### TASK DIRECTIONS
Copy each line exactly. Drop every picture.
++++++++
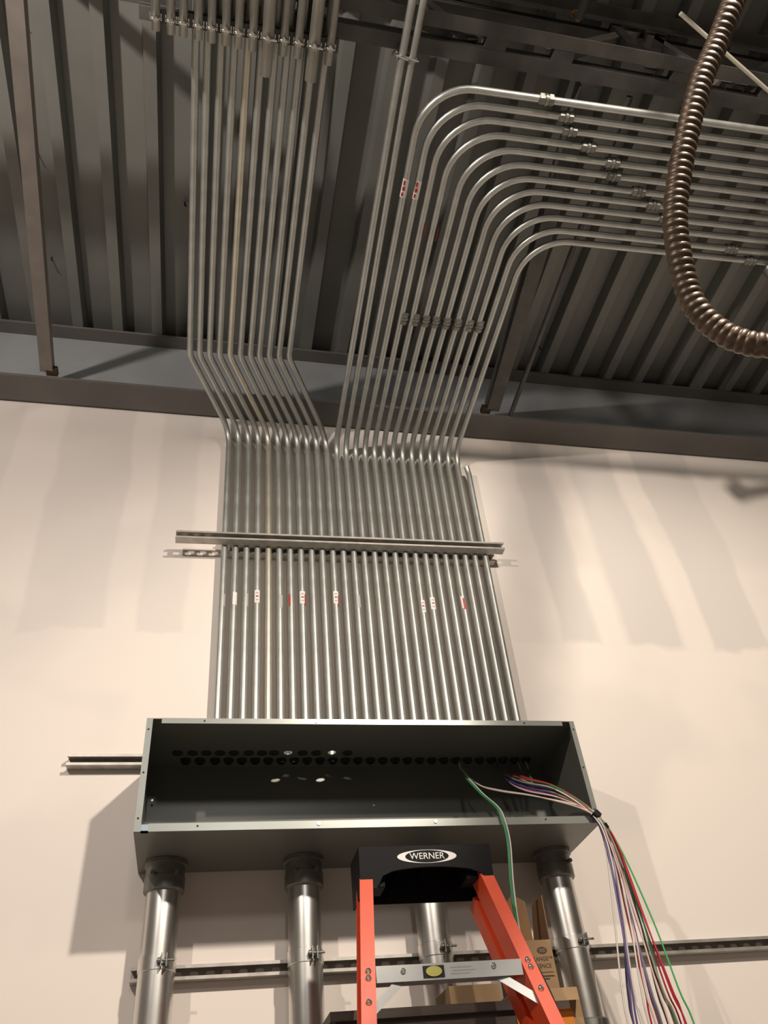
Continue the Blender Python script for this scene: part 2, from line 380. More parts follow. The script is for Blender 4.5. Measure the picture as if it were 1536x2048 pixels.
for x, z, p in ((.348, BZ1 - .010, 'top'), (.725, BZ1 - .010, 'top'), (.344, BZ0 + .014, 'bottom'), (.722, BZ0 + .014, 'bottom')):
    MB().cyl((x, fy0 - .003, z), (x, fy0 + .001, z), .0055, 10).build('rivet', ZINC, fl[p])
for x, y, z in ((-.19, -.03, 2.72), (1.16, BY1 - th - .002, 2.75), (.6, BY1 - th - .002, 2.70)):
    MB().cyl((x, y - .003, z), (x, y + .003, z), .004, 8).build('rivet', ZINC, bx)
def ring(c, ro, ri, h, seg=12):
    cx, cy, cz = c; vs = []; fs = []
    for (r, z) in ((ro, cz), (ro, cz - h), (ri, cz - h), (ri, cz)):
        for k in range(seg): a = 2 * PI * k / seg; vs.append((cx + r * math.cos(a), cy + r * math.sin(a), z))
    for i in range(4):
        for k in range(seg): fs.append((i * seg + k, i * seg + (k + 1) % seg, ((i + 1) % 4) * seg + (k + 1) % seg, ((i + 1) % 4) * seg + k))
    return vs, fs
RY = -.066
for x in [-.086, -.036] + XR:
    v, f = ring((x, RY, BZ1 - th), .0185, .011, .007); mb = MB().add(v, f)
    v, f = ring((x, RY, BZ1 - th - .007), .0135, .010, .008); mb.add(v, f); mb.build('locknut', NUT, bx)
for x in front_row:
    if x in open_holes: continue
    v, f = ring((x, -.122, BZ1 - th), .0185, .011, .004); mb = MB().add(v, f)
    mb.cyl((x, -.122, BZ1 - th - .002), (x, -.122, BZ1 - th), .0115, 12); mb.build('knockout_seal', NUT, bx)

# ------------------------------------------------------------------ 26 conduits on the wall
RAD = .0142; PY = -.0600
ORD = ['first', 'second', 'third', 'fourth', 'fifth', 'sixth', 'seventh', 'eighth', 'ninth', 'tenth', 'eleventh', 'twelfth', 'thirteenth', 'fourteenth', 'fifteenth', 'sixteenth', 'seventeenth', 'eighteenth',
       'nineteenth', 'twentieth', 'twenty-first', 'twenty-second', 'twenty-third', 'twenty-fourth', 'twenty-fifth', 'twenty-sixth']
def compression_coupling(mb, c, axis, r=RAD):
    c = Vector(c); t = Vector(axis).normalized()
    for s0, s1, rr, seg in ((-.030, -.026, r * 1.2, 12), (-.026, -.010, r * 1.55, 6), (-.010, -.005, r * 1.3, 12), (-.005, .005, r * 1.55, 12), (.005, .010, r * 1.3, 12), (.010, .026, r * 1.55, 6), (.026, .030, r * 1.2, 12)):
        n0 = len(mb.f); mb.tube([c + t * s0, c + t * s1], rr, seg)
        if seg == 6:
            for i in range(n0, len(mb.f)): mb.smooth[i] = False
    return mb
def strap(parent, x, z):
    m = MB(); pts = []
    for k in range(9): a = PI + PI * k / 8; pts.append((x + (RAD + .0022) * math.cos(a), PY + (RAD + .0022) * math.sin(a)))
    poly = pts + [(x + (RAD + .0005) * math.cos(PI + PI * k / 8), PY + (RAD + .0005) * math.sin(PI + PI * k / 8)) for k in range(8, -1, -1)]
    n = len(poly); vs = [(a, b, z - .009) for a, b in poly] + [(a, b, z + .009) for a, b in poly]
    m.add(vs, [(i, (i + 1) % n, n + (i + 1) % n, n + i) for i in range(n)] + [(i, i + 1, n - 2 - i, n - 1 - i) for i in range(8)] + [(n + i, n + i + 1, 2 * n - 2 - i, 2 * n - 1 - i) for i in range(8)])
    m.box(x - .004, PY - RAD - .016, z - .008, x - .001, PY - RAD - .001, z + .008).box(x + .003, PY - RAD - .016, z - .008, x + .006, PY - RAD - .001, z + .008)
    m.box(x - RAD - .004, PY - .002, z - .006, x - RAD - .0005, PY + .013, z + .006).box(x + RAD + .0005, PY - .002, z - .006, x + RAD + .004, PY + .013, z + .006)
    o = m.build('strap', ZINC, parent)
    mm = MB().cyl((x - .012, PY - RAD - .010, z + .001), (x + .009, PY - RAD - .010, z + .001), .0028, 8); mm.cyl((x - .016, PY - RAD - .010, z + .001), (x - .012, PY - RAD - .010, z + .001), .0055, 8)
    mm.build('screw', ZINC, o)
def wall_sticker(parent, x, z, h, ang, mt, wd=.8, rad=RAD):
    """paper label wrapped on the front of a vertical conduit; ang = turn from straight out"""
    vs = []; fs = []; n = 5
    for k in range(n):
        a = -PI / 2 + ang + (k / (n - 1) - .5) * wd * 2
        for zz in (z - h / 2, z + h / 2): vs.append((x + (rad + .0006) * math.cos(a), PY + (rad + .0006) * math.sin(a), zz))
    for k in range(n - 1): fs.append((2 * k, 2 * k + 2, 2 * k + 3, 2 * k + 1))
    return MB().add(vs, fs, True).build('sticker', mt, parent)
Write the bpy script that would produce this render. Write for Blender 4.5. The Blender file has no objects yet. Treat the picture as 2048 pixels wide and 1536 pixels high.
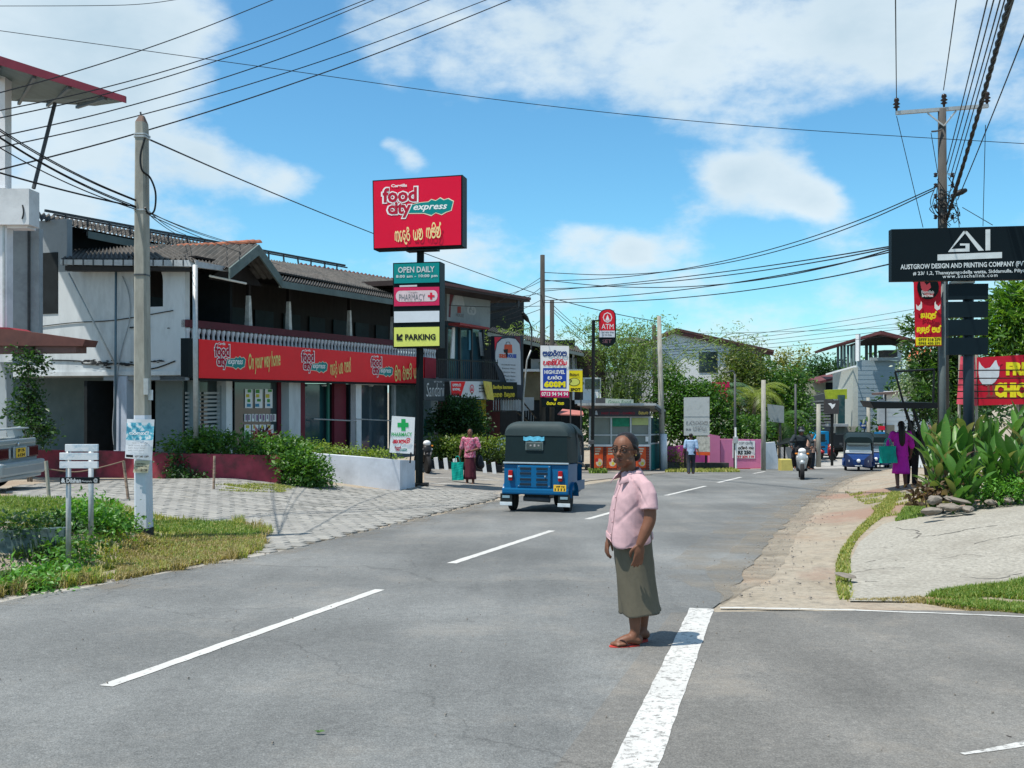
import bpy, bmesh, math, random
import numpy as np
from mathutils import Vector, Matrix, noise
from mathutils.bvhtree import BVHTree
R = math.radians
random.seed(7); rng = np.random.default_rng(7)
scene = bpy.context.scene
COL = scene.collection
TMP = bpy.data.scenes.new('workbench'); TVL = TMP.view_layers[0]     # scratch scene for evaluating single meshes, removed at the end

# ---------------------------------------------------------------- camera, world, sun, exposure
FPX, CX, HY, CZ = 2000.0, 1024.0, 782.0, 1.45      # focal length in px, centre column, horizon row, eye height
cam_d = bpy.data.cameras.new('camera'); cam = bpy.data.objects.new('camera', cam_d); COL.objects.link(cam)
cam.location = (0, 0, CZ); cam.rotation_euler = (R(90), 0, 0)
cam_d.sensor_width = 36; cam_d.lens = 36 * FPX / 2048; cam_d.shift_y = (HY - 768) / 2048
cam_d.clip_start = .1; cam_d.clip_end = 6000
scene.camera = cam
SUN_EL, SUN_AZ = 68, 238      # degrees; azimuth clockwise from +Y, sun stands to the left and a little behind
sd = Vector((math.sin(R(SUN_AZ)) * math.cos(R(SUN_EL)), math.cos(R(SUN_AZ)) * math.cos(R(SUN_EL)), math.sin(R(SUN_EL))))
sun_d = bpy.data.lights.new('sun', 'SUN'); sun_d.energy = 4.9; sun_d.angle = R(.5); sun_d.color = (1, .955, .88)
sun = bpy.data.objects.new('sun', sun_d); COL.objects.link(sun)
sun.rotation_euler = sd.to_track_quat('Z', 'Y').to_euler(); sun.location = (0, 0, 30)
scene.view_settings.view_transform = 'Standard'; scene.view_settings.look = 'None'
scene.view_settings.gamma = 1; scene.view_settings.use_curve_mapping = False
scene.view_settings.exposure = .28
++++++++
### EXERCISE RESULT
Continue the Blender Python script for this scene: part 2, from line 380. More parts follow. The script is for Blender 4.5. Measure the picture as if it were 1536x2048 pixels.
for x, z, p in ((.348, BZ1 - .010, 'top'), (.725, BZ1 - .010, 'top'), (.344, BZ0 + .014, 'bottom'), (.722, BZ0 + .014, 'bottom')):
    MB().cyl((x, fy0 - .003, z), (x, fy0 + .001, z), .0055, 10).build('rivet', ZINC, fl[p])
for x, y, z in ((-.19, -.03, 2.72), (1.16, BY1 - th - .002, 2.75), (.6, BY1 - th - .002, 2.70)):
    MB().cyl((x, y - .003, z), (x, y + .003, z), .004, 8).build('rivet', ZINC, bx)
def ring(c, ro, ri, h, seg=12):
    cx, cy, cz = c; vs = []; fs = []
    for (r, z) in ((ro, cz), (ro, cz - h), (ri, cz - h), (ri, cz)):
        for k in range(seg): a = 2 * PI * k / seg; vs.append((cx + r * math.cos(a), cy + r * math.sin(a), z))
    for i in range(4):
        for k in range(seg): fs.append((i * seg + k, i * seg + (k + 1) % seg, ((i + 1) % 4) * seg + (k + 1) % seg, ((i + 1) % 4) * seg + k))
    return vs, fs
RY = -.066
for x in [-.086, -.036] + XR:
    v, f = ring((x, RY, BZ1 - th), .0185, .011, .007); mb = MB().add(v, f)
    v, f = ring((x, RY, BZ1 - th - .007), .0135, .010, .008); mb.add(v, f); mb.build('locknut', NUT, bx)
for x in front_row:
    if x in open_holes: continue
    v, f = ring((x, -.122, BZ1 - th), .0185, .011, .004); mb = MB().add(v, f)
    mb.cyl((x, -.122, BZ1 - th - .002), (x, -.122, BZ1 - th), .0115, 12); mb.build('knockout_seal', NUT, bx)

# ------------------------------------------------------------------ 26 conduits on the wall
RAD = .0142; PY = -.0600
ORD = ['first', 'second', 'third', 'fourth', 'fifth', 'sixth', 'seventh', 'eighth', 'ninth', 'tenth', 'eleventh', 'twelfth', 'thirteenth', 'fourteenth', 'fifteenth', 'sixteenth', 'seventeenth', 'eighteenth',
       'nineteenth', 'twentieth', 'twenty-first', 'twenty-second', 'twenty-third', 'twenty-fourth', 'twenty-fifth', 'twenty-sixth']
def compression_coupling(mb, c, axis, r=RAD):
    c = Vector(c); t = Vector(axis).normalized()
    for s0, s1, rr, seg in ((-.030, -.026, r * 1.2, 12), (-.026, -.010, r * 1.55, 6), (-.010, -.005, r * 1.3, 12), (-.005, .005, r * 1.55, 12), (.005, .010, r * 1.3, 12), (.010, .026, r * 1.55, 6), (.026, .030, r * 1.2, 12)):
        n0 = len(mb.f); mb.tube([c + t * s0, c + t * s1], rr, seg)
        if seg == 6:
            for i in range(n0, len(mb.f)): mb.smooth[i] = False
    return mb
def strap(parent, x, z):
    m = MB(); pts = []
    for k in range(9): a = PI + PI * k / 8; pts.append((x + (RAD + .0022) * math.cos(a), PY + (RAD + .0022) * math.sin(a)))
    poly = pts + [(x + (RAD + .0005) * math.cos(PI + PI * k / 8), PY + (RAD + .0005) * math.sin(PI + PI * k / 8)) for k in range(8, -1, -1)]
    n = len(poly); vs = [(a, b, z - .009) for a, b in poly] + [(a, b, z + .009) for a, b in poly]
    m.add(vs, [(i, (i + 1) % n, n + (i + 1) % n, n + i) for i in range(n)] + [(i, i + 1, n - 2 - i, n - 1 - i) for i in range(8)] + [(n + i, n + i + 1, 2 * n - 2 - i, 2 * n - 1 - i) for i in range(8)])
    m.box(x - .004, PY - RAD - .016, z - .008, x - .001, PY - RAD - .001, z + .008).box(x + .003, PY - RAD - .016, z - .008, x + .006, PY - RAD - .001, z + .008)
    m.box(x - RAD - .004, PY - .002, z - .006, x - RAD - .0005, PY + .013, z + .006).box(x + RAD + .0005, PY - .002, z - .006, x + RAD + .004, PY + .013, z + .006)
    o = m.build('strap', ZINC, parent)
    mm = MB().cyl((x - .012, PY - RAD - .010, z + .001), (x + .009, PY - RAD - .010, z + .001), .0028, 8); mm.cyl((x - .016, PY - RAD - .010, z + .001), (x - .012, PY - RAD - .010, z + .001), .0055, 8)
    mm.build('screw', ZINC, o)
def wall_sticker(parent, x, z, h, ang, mt, wd=.8, rad=RAD):
    """paper label wrapped on the front of a vertical conduit; ang = turn from straight out"""
    vs = []; fs = []; n = 5
    for k in range(n):
        a = -PI / 2 + ang + (k / (n - 1) - .5) * wd * 2
        for zz in (z - h / 2, z + h / 2): vs.append((x + (rad + .0006) * math.cos(a), PY + (rad + .0006) * math.sin(a), zz))
    for k in range(n - 1): fs.append((2 * k, 2 * k + 2, 2 * k + 3, 2 * k + 1))
    return MB().add(vs, fs, True).build('sticker', mt, parent)
Write the bpy script that would produce this render. Write for Blender 4.5. The Blender file has no objects yet. Treat the picture as 2048 pixels wide and 1536 pixels high.
import bpy, bmesh, math, random
import numpy as np
from mathutils import Vector, Matrix, noise
from mathutils.bvhtree import BVHTree
R = math.radians
random.seed(7); rng = np.random.default_rng(7)
scene = bpy.context.scene
COL = scene.collection
TMP = bpy.data.scenes.new('workbench'); TVL = TMP.view_layers[0]     # scratch scene for evaluating single meshes, removed at the end

# ---------------------------------------------------------------- camera, world, sun, exposure
FPX, CX, HY, CZ = 2000.0, 1024.0, 782.0, 1.45      # focal length in px, centre column, horizon row, eye height
cam_d = bpy.data.cameras.new('camera'); cam = bpy.data.objects.new('camera', cam_d); COL.objects.link(cam)
cam.location = (0, 0, CZ); cam.rotation_euler = (R(90), 0, 0)
cam_d.sensor_width = 36; cam_d.lens = 36 * FPX / 2048; cam_d.shift_y = (HY - 768) / 2048
cam_d.clip_start = .1; cam_d.clip_end = 6000
scene.camera = cam
SUN_EL, SUN_AZ = 68, 238      # degrees; azimuth clockwise from +Y, sun stands to the left and a little behind
sd = Vector((math.sin(R(SUN_AZ)) * math.cos(R(SUN_EL)), math.cos(R(SUN_AZ)) * math.cos(R(SUN_EL)), math.sin(R(SUN_EL))))
sun_d = bpy.data.lights.new('sun', 'SUN'); sun_d.energy = 4.9; sun_d.angle = R(.5); sun_d.color = (1, .955, .88)
sun = bpy.data.objects.new('sun', sun_d); COL.objects.link(sun)
sun.rotation_euler = sd.to_track_quat('Z', 'Y').to_euler(); sun.location = (0, 0, 30)
scene.view_settings.view_transform = 'Standard'; scene.view_settings.look = 'None'
scene.view_settings.gamma = 1; scene.view_settings.use_curve_mapping = False
scene.view_settings.exposure = .28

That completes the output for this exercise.